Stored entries
▬▬▬▬▬▬▬▬▬▬
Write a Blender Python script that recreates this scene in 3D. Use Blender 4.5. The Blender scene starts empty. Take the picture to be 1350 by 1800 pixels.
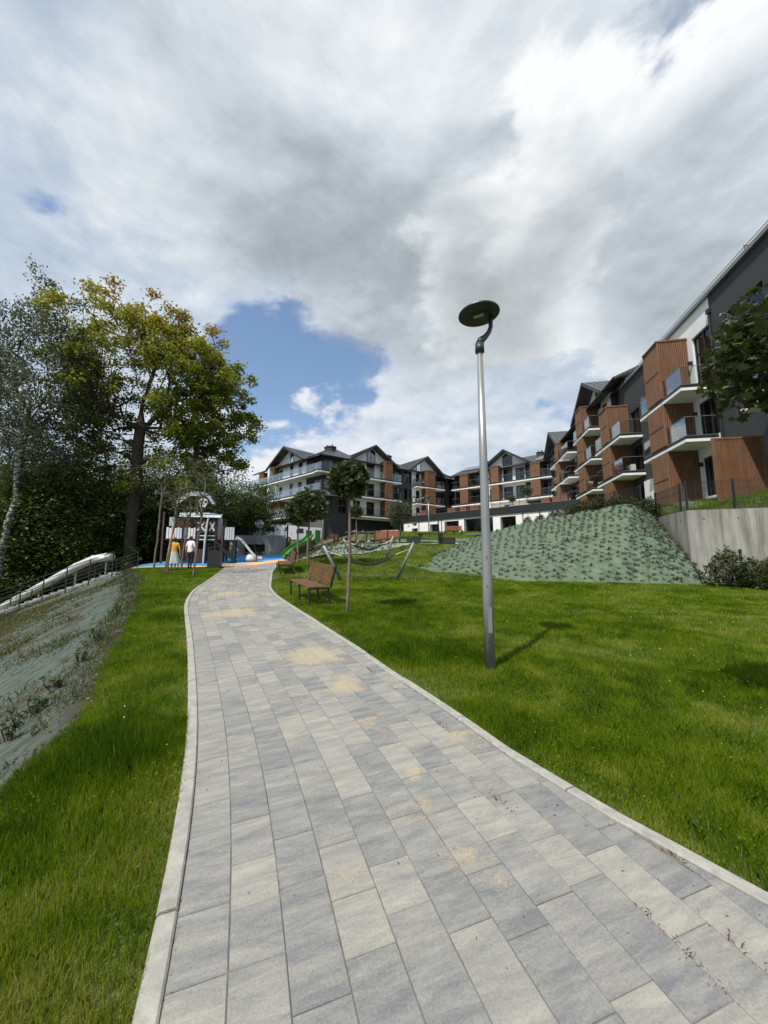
import bpy, math, random
import numpy as np
from mathutils import Vector, Matrix

random.seed(7)
rng = np.random.default_rng(7)
scn = bpy.context.scene
COL = scn.collection
R = math.radians

# ------------------------------------------------------------------ camera
FPX, CX, CY, HOR, EYE = 675.0, 675.0, 900.0, 985.0, 1.6
TH = math.atan((HOR - CY) / FPX)
CT, ST = math.cos(TH), math.sin(TH)
cam_d = bpy.data.cameras.new('camera')
cam_d.sensor_fit = 'HORIZONTAL'
cam_d.angle = 2 * math.atan(CX / FPX)
cam_d.clip_start, cam_d.clip_end = 0.05, 4000
cam = bpy.data.objects.new('camera', cam_d)
COL.objects.link(cam)
cam.location = (0, 0, EYE)
cam.rotation_euler = (math.pi / 2 + TH, 0, 0)
scn.camera = cam

# ------------------------------------------------------------------ sun, exposure
SUN_EL = 57.0
SUN_H = Vector((0.62, 0.785, 0)).normalized()          # light travels this way over the ground
sd = bpy.data.lights.new('sun', 'SUN')
sd.energy, sd.angle, sd.color = 4.8, R(0.6), (1.0, 0.95, 0.87)
sun = bpy.data.objects.new('sun', sd)
COL.objects.link(sun)
v = SUN_H * math.cos(R(SUN_EL)) - Vector((0, 0, math.sin(R(SUN_EL))))
sun.rotation_euler = v.to_track_quat('-Z', 'Y').to_euler()
sun.location = (-20, -25, 50)
scn.view_settings.view_transform = 'Standard'
scn.view_settings.look = 'None'
scn.view_settings.exposure = 0.0
scn.view_settings.gamma = 1.0
scn.view_settings.use_curve_mapping = False
scn.cycles.max_bounces = 6
scn.cycles.transparent_max_bounces = 10
scn.cycles.use_denoising = True


def ray(px, py):
    v = (CY - py) / FPX
    return (px - CX) / FPX, CT - v * ST, ST + v * CT


def sky_dir(px, py):
    return Vector(ray(px, py)).normalized()


# ------------------------------------------------------------------ world: sky and clouds
world = bpy.data.worlds.new('World')
scn.world = world
world.use_nodes = True
wn, wl = world.node_tree.nodes, world.node_tree.links
wn.clear()


def N(tree, t, **kw):
    n = tree.nodes.new(t)
    for k, val in kw.items():
        if k.startswith('i_'):
            key = k[2:]
            n.inputs[int(key) if key.isdigit() else key.replace('_', ' ')].default_value = val
        else:
            setattr(n, k, val)
    return n


WT = world.node_tree


def wmath(op, a, b=None, c=None):
    n = WT.nodes.new('ShaderNodeMath')
    n.operation = op
    for i, q in enumerate((a, b, c)):
        if q is None:
            continue
        if isinstance(q, (int, float)):
            n.inputs[i].default_value = q
        else:
            WT.links.new(q, n.inputs[i])
    return n.outputs[0]


def wrange(val, a, b, c, d, smooth=True):
    n = WT.nodes.new('ShaderNodeMapRange')
    n.interpolation_type = 'SMOOTHSTEP' if smooth else 'LINEAR'
    WT.links.new(val, n.inputs[0])
    for i, q in enumerate((a, b, c, d)):
        n.inputs[i + 1].default_value = q
    return n.outputs[0]


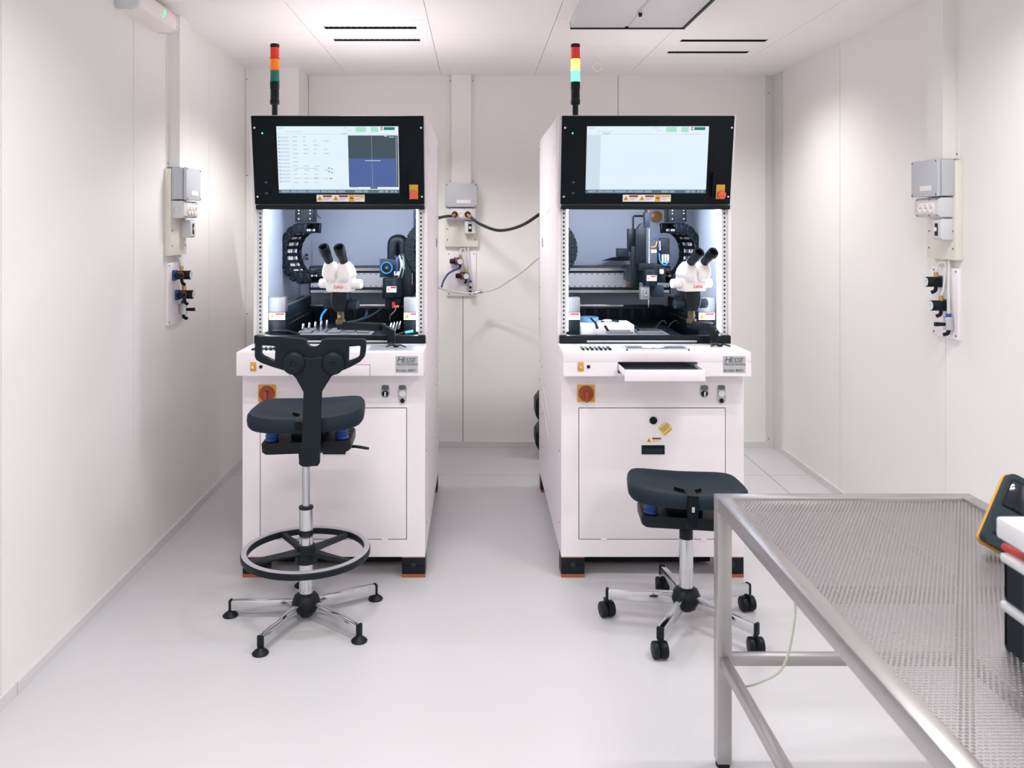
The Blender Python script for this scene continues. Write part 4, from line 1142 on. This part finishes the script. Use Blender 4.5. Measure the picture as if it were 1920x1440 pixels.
MB().box(-hx + b, hx - b, .26, .29, TZ - .038, TZ - .012, .001).build('cross_brace', 'steel', tt)
for x in (-1, 1):
    for y in (-1, 1):
        X0, X1 = sorted((x * hx, x * (hx - b))); Y0, Y1 = sorted((y * hy, y * (hy - b)))
        lg = MB().box(X0, X1, Y0, Y1, .014, TZ - b, .002).build('leg', 'steel', tt)
        MB().cyl(((X0 + X1) / 2, (Y0 + Y1) / 2, 0), ((X0 + X1) / 2, (Y0 + Y1) / 2, .016), .019, n=16, bev=.002).build('foot', 'black', lg)
for y in (-1, 1):
    Y0, Y1 = sorted((y * (hy - .006), y * (hy - .032)))
    MB().box(-hx + b, hx - b, Y0, Y1, .272, .300, .002).build('lower_rail', 'steel', tt)
for x in (-1, 1):
    X0, X1 = sorted((x * (hx - .006), x * (hx - .030)))
    MB().box(X0, X1, -hy + b, hy - b, .272, .300, .002).build('lower_rail', 'steel', tt)
MB().box(-hx + b, hx - b, -.02, .012, .272, .300, .002).build('lower_rail', 'steel', tt)

t = tag(MB().tube([Vector((.668, 1.79, .684)), Vector((.674, 1.81, .60)), Vector((.69, 1.92, .45)), Vector((.69, 2.08, .33)), Vector((.675, 2.18, .268)), Vector((.655, 2.245, .262)), Vector((.66, 2.262, .285))], .0028, n=8, smooth=8).build('grounding_wire', 'wire_yg'),
        'thin yellow-green grounding wire hanging under the steel table', 'wire')

# items on the table at the right edge of the picture
TS = TZ - .0085
t = thing('multimeter', 'dark handheld test meter with yellow rubber holster leaning on table', 'meter', (1.138, 1.862, TS), R(-20))
Mm = Matrix.Rotation(R(-32), 4, 'X') @ Matrix.Rotation(R(0), 4, 'Z')
Mm = Matrix.Rotation(R(27), 4, 'Y') @ Matrix.Rotation(R(-24), 4, 'X')
Mm = Matrix.Translation((0, 0, .022)) @ Mm @ Matrix.Scale(.88, 4)
MB().loft([[Mm @ Vector((x, y, z)) for x, z in rrect(.0465 * s, .097, .016, 4, cy=.097)] for s, y in ((.97, .020), (1, .022), (1, .030), (.95, .034))]).build('holster', 'yellow', t)
MB().loft([[Mm @ Vector((x, y, z)) for x, z in rrect(.044 * s, .094, .014, 4, cy=.099)] for s, y in ((.94, -.010), (1, -.006), (1, .020))]).build('case', 'charcoal', t)
MB().box(-.034, .034, -.013, -.010, .105, .178, .003, M=Mm).build('display', 'glass_dark', t)
for k in range(9):
    MB().box(-.028 + (k % 3) * .021, -.014 + (k % 3) * .021, -.014, -.010, .03 + (k // 3) * .02, .042 + (k // 3) * .02, .002, M=Mm).build('key', 'black', t)
MB().cyl(Mm @ Vector((.0, .044, .1)), Mm @ Vector((0, .06, .02)), .012, n=10).build('tilt_stand', 'black', t)

def crate(z, label, lidm):
    t = thing('storage_box', label, 'storage box', (1.078, 1.30, z), 0, 'boxes stacked on the table')
    x0, x1, y0, y1, h = -.165, .165, -.17, .175, .066
    MB().box(x0, x1, y0, y1, 0, .006, .002).box(x0, x0 + .006, y0, y1, .006, h).box(x1 - .006, x1, y0, y1, .006, h).box(x0, x1, y0, y0 + .006, .006, h).box(x0, x1, y1 - .006, y1, .006, h).build('body', 'black', t)
    for k in range(4): MB().box(x0 - .004, x0, y0 + .03 + k * .085, y0 + .036 + k * .085, .004, h, .001).build('rib', 'charcoal', t)
    MB().box(x0 - .006, x1 + .006, y0 - .006, y1 + .006, h, h + .016, .005).build('lid', lidm, t)
crate(TS, 'black lidded storage box at bottom of stack on steel table', 'clear_plastic')
crate(TS + .083, 'black lidded storage box on top of stack on steel table', 'clear_plastic')
t = tag(MB().box(.885, 1.20, 1.16, 1.455, TS + .200, TS + .236, .005).build('white_case', 'clear_plastic'), 'flat white plastic case on top of the storage box stack', 'case')
t = tag(MB().box(.945, 1.20, 1.18, 1.45, TS + .1655, TS + .1995, .004).build('clear_tray', 'grey_clear'), 'smoky grey tray between white case and storage boxes', 'tray')
t = tag(MB().cyl((.918, 1.485, TS + .1725), (.928, 1.36, TS + .1725), .0065, n=12, bev=.002).build('red_pen', 'red'), 'red pen lying on storage box beside the smoky tray', 'pen')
▬▬▬▬▬▬▬▬▬▬
Problem statement - Repeat the span of lines that opens with the line holding "The Blender Python" and closes with the line holding "steel table', 'wire')", exactly as it stands.

Answer to this problem -
The Blender Python script for this scene continues. Write part 4, from line 1142 on. This part finishes the script. Use Blender 4.5. Measure the picture as if it were 1920x1440 pixels.
MB().box(-hx + b, hx - b, .26, .29, TZ - .038, TZ - .012, .001).build('cross_brace', 'steel', tt)
for x in (-1, 1):
    for y in (-1, 1):
        X0, X1 = sorted((x * hx, x * (hx - b))); Y0, Y1 = sorted((y * hy, y * (hy - b)))
        lg = MB().box(X0, X1, Y0, Y1, .014, TZ - b, .002).build('leg', 'steel', tt)
        MB().cyl(((X0 + X1) / 2, (Y0 + Y1) / 2, 0), ((X0 + X1) / 2, (Y0 + Y1) / 2, .016), .019, n=16, bev=.002).build('foot', 'black', lg)
for y in (-1, 1):
    Y0, Y1 = sorted((y * (hy - .006), y * (hy - .032)))
    MB().box(-hx + b, hx - b, Y0, Y1, .272, .300, .002).build('lower_rail', 'steel', tt)
for x in (-1, 1):
    X0, X1 = sorted((x * (hx - .006), x * (hx - .030)))
    MB().box(X0, X1, -hy + b, hy - b, .272, .300, .002).build('lower_rail', 'steel', tt)
MB().box(-hx + b, hx - b, -.02, .012, .272, .300, .002).build('lower_rail', 'steel', tt)

t = tag(MB().tube([Vector((.668, 1.79, .684)), Vector((.674, 1.81, .60)), Vector((.69, 1.92, .45)), Vector((.69, 2.08, .33)), Vector((.675, 2.18, .268)), Vector((.655, 2.245, .262)), Vector((.66, 2.262, .285))], .0028, n=8, smooth=8).build('grounding_wire', 'wire_yg'),
        'thin yellow-green grounding wire hanging under the steel table', 'wire')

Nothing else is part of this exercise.